La thématique de la dette étant parfois complexe, il est crucial de passer par une transcription de ces sommes colossales en coûts « concrets » et compréhensibles, en traduisant les informations par des phrases comme « Le sauvetage des banques nous a coûté tant d’hôpitaux, de frais de santé, d’écoles ». La clarification des dépenses qui ont été faites – ou non, en termes social notamment – permettra ainsi une prise de conscience et pourront s’en suivre des discussions avec la population ainsi qu’un changement dans les rapports de force.
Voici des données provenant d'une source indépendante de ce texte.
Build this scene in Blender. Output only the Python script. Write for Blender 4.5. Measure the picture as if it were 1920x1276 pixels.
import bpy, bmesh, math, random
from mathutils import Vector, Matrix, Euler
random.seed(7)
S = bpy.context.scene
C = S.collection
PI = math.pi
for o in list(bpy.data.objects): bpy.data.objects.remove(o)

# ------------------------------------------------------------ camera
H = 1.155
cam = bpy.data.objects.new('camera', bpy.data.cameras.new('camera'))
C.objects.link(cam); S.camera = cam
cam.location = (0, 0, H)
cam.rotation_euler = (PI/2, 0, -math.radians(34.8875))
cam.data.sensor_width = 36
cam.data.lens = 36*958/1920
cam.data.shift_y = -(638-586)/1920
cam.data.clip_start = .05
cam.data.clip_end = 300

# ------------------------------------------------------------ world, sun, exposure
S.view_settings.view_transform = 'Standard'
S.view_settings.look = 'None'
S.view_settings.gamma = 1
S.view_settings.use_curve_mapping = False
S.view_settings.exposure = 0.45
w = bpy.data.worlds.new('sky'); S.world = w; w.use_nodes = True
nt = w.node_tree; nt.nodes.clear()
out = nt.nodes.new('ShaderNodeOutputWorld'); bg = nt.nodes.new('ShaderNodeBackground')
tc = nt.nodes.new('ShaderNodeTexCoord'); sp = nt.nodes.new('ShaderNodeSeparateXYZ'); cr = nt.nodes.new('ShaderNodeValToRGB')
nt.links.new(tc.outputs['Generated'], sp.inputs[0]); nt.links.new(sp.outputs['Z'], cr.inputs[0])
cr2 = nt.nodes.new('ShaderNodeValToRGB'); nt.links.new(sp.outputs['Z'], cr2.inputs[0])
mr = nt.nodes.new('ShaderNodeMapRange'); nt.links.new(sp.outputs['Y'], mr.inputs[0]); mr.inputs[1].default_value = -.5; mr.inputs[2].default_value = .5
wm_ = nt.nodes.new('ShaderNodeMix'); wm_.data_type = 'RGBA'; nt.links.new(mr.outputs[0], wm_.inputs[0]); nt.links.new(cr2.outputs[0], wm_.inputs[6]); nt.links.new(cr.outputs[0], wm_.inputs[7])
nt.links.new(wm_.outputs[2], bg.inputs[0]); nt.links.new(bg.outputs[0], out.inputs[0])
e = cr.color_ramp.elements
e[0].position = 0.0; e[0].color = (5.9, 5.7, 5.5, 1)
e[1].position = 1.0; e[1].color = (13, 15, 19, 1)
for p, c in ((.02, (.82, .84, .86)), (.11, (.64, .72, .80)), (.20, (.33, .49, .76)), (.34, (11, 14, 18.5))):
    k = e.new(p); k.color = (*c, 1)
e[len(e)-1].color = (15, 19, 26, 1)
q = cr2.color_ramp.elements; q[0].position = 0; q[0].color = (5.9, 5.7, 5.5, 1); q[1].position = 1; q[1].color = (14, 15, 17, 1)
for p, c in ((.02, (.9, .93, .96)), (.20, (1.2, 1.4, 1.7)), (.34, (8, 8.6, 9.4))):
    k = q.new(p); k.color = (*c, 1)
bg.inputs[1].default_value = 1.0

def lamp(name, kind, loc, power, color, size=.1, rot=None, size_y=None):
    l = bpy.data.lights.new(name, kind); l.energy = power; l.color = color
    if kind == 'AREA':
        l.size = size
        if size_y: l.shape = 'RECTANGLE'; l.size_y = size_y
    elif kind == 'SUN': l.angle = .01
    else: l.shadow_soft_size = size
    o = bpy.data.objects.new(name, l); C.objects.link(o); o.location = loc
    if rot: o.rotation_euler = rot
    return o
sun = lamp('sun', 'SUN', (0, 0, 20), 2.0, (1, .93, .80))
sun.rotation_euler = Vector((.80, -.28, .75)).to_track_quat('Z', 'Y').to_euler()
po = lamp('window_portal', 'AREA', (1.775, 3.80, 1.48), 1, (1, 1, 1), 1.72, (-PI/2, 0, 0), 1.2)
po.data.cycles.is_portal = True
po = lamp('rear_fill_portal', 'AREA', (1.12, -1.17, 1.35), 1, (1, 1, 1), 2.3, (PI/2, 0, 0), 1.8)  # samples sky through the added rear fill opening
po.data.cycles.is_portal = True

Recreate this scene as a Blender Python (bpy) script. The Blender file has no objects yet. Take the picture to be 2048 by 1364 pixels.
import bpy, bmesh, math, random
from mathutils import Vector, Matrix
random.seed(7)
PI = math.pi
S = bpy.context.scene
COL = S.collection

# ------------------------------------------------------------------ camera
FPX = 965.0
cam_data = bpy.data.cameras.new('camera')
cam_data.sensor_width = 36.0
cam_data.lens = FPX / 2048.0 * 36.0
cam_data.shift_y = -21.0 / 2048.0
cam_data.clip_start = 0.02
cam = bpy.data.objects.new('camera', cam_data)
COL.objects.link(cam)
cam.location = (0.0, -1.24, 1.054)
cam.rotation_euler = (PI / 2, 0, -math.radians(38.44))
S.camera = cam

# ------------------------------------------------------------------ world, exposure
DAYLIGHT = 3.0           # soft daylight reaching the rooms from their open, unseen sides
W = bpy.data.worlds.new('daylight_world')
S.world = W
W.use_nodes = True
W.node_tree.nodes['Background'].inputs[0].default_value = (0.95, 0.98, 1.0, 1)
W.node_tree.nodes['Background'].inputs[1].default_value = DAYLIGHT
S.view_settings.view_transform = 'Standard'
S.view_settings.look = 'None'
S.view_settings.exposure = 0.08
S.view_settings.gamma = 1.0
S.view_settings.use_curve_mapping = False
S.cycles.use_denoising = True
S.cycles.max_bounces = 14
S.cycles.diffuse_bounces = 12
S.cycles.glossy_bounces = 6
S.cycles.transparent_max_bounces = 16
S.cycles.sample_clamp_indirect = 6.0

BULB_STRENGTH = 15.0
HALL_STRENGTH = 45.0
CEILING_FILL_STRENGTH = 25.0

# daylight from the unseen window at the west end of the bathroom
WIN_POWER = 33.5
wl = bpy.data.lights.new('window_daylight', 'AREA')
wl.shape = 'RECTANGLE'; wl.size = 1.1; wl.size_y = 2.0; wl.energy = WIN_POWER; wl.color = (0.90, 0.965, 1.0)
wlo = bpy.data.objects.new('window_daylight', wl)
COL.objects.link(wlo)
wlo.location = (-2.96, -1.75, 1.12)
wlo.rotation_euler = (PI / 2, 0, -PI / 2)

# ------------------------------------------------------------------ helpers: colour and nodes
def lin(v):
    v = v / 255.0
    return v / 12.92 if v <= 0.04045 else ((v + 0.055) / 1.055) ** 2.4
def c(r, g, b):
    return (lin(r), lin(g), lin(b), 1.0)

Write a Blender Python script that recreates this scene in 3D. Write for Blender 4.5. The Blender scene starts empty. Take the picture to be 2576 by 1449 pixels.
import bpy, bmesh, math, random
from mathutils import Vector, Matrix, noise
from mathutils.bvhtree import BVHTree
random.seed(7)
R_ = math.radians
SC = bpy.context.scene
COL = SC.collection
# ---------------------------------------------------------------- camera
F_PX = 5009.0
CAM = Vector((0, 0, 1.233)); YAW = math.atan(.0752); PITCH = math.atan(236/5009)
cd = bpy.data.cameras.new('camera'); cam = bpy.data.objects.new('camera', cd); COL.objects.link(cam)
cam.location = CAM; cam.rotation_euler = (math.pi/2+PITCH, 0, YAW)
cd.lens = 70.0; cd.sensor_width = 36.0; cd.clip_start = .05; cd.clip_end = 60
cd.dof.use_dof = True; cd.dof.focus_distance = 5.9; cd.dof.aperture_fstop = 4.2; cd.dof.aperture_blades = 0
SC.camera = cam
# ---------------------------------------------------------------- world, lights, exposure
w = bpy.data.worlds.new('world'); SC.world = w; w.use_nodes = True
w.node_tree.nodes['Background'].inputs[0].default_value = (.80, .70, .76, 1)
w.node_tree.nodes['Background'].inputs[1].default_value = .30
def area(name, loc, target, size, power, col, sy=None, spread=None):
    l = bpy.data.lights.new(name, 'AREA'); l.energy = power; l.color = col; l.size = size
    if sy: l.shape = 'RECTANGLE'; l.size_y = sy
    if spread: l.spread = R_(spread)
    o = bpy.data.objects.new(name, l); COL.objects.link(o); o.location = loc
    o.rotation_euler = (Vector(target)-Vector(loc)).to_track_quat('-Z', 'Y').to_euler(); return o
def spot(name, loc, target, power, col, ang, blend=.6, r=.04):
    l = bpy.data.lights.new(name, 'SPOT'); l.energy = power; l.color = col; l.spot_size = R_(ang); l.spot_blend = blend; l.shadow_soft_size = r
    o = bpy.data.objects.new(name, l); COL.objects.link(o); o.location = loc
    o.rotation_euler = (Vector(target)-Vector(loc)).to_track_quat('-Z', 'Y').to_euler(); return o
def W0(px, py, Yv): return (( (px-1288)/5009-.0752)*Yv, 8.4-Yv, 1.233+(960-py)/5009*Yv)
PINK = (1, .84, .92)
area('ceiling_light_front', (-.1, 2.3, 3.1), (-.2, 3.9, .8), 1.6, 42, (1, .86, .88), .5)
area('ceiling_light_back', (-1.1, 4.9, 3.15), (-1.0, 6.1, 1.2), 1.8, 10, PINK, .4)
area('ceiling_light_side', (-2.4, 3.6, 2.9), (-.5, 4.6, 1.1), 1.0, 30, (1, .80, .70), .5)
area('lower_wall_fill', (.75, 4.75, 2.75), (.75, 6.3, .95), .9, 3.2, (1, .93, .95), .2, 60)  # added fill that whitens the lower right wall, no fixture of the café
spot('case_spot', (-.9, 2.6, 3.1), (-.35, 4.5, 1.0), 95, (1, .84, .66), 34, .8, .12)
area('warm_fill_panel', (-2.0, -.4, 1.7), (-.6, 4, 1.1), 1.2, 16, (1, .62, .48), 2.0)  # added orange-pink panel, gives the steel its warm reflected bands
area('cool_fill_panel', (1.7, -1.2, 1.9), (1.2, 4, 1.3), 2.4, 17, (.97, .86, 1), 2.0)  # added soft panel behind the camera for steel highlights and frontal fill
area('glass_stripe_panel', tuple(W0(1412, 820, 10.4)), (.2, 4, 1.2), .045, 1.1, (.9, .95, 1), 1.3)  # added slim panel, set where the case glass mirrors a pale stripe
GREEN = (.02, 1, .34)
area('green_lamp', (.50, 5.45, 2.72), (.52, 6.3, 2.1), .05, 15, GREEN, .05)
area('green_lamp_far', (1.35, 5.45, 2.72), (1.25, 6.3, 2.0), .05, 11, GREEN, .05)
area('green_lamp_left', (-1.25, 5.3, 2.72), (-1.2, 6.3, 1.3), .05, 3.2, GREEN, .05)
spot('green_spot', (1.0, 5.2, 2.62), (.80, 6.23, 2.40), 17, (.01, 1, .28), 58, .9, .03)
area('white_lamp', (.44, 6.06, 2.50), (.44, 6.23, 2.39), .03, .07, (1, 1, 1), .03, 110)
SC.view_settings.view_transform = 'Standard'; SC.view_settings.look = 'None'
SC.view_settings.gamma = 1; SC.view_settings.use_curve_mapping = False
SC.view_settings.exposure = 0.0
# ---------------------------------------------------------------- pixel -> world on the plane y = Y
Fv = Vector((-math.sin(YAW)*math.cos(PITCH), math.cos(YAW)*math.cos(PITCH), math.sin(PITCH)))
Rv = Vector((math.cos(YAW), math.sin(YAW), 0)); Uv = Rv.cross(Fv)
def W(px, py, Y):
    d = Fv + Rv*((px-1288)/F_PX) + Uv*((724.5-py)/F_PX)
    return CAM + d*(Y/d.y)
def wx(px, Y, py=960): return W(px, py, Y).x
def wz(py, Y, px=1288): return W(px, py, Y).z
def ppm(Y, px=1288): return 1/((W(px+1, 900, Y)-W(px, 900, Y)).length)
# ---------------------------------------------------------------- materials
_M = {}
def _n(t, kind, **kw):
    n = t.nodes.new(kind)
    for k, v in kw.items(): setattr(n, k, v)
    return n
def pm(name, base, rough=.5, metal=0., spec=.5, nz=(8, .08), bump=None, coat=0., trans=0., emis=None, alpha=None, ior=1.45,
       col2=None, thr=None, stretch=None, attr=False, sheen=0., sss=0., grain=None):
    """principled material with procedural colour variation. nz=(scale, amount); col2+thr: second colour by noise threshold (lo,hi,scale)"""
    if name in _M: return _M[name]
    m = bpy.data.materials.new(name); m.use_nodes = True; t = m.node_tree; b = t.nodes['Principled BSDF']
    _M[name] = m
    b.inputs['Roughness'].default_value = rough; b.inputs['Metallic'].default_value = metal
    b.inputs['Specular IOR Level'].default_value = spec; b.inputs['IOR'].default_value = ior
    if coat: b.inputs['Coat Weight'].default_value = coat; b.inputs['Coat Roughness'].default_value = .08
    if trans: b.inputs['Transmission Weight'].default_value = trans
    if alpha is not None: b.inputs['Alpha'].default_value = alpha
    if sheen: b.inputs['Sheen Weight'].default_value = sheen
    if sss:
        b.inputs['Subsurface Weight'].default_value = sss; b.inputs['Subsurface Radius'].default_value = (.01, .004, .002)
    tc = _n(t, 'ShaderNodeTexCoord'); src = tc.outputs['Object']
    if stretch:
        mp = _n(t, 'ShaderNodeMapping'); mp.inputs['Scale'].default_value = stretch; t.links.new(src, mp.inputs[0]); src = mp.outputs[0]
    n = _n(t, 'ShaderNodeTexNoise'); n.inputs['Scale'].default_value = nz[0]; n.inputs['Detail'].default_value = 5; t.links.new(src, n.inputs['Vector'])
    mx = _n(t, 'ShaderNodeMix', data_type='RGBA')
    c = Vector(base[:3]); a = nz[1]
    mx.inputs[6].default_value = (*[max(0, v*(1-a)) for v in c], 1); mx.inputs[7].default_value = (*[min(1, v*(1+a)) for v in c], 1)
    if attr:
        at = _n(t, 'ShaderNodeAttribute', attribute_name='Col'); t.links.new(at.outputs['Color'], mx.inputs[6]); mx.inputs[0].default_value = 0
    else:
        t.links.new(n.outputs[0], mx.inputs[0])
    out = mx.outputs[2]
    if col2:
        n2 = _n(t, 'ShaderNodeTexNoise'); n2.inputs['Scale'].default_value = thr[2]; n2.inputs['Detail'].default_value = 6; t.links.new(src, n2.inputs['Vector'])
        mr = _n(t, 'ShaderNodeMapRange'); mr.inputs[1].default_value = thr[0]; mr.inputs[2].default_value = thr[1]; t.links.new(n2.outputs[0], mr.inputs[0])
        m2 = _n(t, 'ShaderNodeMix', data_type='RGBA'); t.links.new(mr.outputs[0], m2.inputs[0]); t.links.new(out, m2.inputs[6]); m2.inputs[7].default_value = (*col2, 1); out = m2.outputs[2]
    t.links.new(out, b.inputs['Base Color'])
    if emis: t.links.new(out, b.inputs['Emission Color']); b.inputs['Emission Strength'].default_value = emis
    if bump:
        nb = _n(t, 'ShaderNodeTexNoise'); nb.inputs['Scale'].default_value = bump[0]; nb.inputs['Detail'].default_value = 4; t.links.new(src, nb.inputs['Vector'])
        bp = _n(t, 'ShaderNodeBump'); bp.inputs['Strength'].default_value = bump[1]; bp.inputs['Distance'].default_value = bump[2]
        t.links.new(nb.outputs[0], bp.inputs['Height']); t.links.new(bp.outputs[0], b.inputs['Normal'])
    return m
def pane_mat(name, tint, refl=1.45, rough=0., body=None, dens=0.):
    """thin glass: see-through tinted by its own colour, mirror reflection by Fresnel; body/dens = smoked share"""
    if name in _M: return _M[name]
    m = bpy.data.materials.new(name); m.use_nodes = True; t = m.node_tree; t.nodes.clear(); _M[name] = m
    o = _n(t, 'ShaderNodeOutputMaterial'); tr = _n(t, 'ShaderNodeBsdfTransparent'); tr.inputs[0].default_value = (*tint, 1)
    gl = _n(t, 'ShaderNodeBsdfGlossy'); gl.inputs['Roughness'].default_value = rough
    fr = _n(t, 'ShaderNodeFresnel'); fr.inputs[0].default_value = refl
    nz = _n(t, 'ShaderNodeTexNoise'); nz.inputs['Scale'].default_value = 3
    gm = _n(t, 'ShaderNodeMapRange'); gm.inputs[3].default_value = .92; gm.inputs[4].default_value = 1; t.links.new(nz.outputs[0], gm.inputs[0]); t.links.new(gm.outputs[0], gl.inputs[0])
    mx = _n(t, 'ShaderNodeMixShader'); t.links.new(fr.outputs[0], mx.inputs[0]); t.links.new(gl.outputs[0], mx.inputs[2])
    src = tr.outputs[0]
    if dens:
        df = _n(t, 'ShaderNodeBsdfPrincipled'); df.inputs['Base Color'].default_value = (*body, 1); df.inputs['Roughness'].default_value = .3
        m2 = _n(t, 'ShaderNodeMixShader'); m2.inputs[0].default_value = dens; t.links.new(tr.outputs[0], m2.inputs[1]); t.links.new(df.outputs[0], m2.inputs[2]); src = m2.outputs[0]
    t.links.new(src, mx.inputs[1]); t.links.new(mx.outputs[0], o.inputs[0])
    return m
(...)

Par ailleurs, des outils tel que le Manuel d’audit citoyen municipal de Yago Álvarez [3] expliquant comment fonctionne un budget ou comment réaliser un audit citoyen et quelles actions peuvent être menées sont essentiels pour tous les citoyens mais aussi au sein des administrations, car il s’est avéré que beaucoup de fonctionnaires manquent de connaissances et de compréhension de ces mécanismes.

Par la suite, l’échange avec le public a permis de revenir sur la situation de la Belgique et de sa dette illégitime, sur la thématique du logement (des expulsions et loyers abusifs) [4], sur la question de la corruption et celle de la participation des citoyens et citoyennes dans les processus de changement.

Enfin, Éric Toussaint conclut cette présentation du Réseau en saluant cette initiative inédite en Europe et plus largement. Ce réseau, hérité des mouvements sociaux et du 15M des Indignés, est un exemple à suivre et nécessaire pour refonder une Europe des peuples. Le rôle de ces municipalités rebelles est fondamental et il est vital que ce type d’initiative se reproduise en Europe pour ne pas les isoler.


Notes

[1Voir le communiqué de presse : http://www.cadtm.org/Le-Reseau-espagnol-des

[2Voir Ludovic Lamant, En Espagne, les « mairies indignées » en bataille contre la « dette illégitime » : « Ce texte, de 2013, limite les marges de manœuvre budgétaire des villes. Au nom de la discipline, il oblige en particulier les mairies à rembourser, avant toute chose, les intérêts de leur dette. »

[3(en espagnol) Yago Álvarez, « Descifra Tu Deuda. Guía de auditoría ciudadana municipal. http://www.cadtm.org/Descifra-Tu-Deuda-Guia-de

Jérôme Duval

est membre du CADTM, Comité pour l’abolition des dettes illégitimes et de la PACD, la Plateforme d’audit citoyen de la dette en Espagne. Il est l’auteur avec Fátima Martín du livre Construcción europea al servicio de los mercados financieros, (Icaria editorial, 2016) et est également coauteur de l’ouvrage La Dette ou la Vie, (Aden-CADTM, 2011), livre collectif coordonné par Damien Millet et Eric Toussaint qui a reçu le Prix du livre politique à Liège en 2011.

Kamilia Sahli

Stagiaire au CADTM Belgique.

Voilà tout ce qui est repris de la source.